Schon heute fordert das Fahrerlaubnisrecht, dass der Fahrer zum Führen eines Fahrzeuges geeignet sein muss und fordert im Zweifel eine Begutachtung. "Eine Notwendigkeit für eine pauschale Verschärfung rechtlicher Rahmenbedingungen bei Senioren jeden Alters lässt sich derzeit durch unsere Untersuchung nicht erkennen", erläutert Karl-Walter Gutberlet, Vorstand der Allianz Versicherungs-AG.

Betrachtet man die Senioren nicht als homogene Gruppe, sondern differenziert im Altersverlauf, ergibt die Studie, dass bei Pkw-Lenkern über 75 Jahren die Unfallgefahr und damit auch das Risiko von selbstverursachten Unfällen ansteigt. Insgesamt bleibt aber hier gemäß Bundesstatistik (2006) die absolute Anzahl der verursachten Unfälle mit Personen- und schwerem Sachschaden mit ca. 12.500 deutlich unter dem Niveau der 18- bis 24-jährigen Verkehrsteilnehmer (über 78.000).

Im höheren Lebensalter steigen manche Risiken, zum Beispiel durch Medikamenteneinnahme oder Mehrfacherkrankung. "Sicher können körperliche und geistige Schwächen im Alter vermehrt auftreten und im Einzelfall zu schweren Verkehrsunfällen führen. Aber trotz dieser tragischen Unfälle zeigt die Allianz Unfallstudie im gesamtstatistischen Ergebnis, dass ältere Verkehrsteilnehmer kein erhöhtes Risiko im Straßenverkehr darstellen und überwiegend mehr Opfer als Verursacher sind", erklärt Gutberlet.

Er fährt fort: "Gleichwohl sehen wir vor dem Hintergrund des demografischen Wandels die Notwendigkeit, geeignete Maßnahmen zu finden, um dem erhöhten Risiko des höheren Seniorenalters zu begegnen." Die Allianz wird deshalb in Zukunft im wissenschaftlichen Expertenkreis weiterforschen, um Maßnahmen für die älteren Menschen zu entwickeln, die Schwächen und Schwierigkeiten in ihrer Mobilität beklagen.
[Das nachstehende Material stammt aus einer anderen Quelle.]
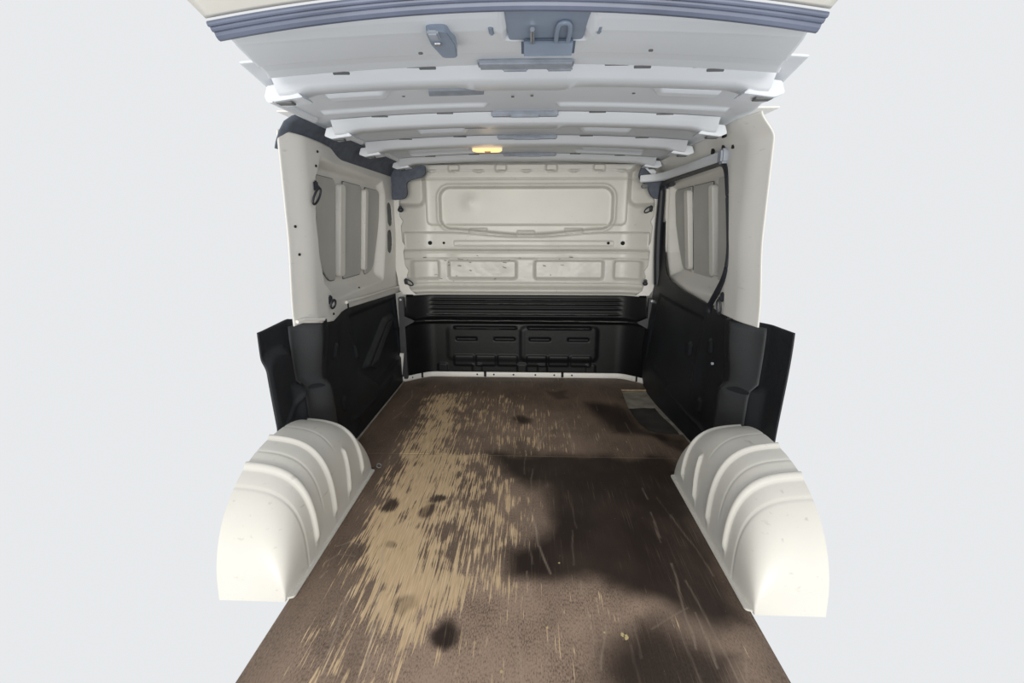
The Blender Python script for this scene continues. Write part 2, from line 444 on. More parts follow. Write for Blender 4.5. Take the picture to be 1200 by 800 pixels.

Christoph Lauterwasser, Geschäftsführer der AZT Automotive GmbH, erklärt: "Die Studie soll dazu beitragen, die Senioren hinsichtlich ihrer individuellen Risikosituation zu sensibilisieren und zielgerichtetes Risikomanagement anzustoßen." Sie zeige Handlungsbedarf bezüglich der Sicherheit von Senioren als Fußgänger, als Radfahrer wie auch als Insassen von Pkws. Im Bezug auf Pkw-Fahrer zeigt die Analyse, dass besonders Senioren von modernen Fahrerassistenzsystemen, beispielsweise dem Parkassistenten oder der derzeit noch in der Erprobung befindlichen aktiven Gefahrenbremsung, profitieren können.

Wie in Deutschland werden auch in allen anderen Mitgliedsländern der Europäischen Gemeinschaft die Bevölkerungsanteile der Senioren erheblich ansteigen, vor allem in Osteuropa. Nach Erkenntnissen des European Transport Safety Council (ETSC), das sich im Rahmen dieser Studie im Auftrag der Allianz mit der europäischen Perspektive befasst hat, ist davon auszugehen, dass in der EU im Jahr 2050 jeder dritte im Straßenverkehr tödlich Verunglückte 65 Jahre und älter sein wird. Die AZT Automotive GmbH, Allianz Zentrum für Technik, ist Unterzeichner der Europäischen Charta für die Straßenverkehrssicherheit. In dieser Eigenschaft betreibt das AZT systematische Unfallforschung, um wirksame Sicherheitsmaßnahmen abzuleiten.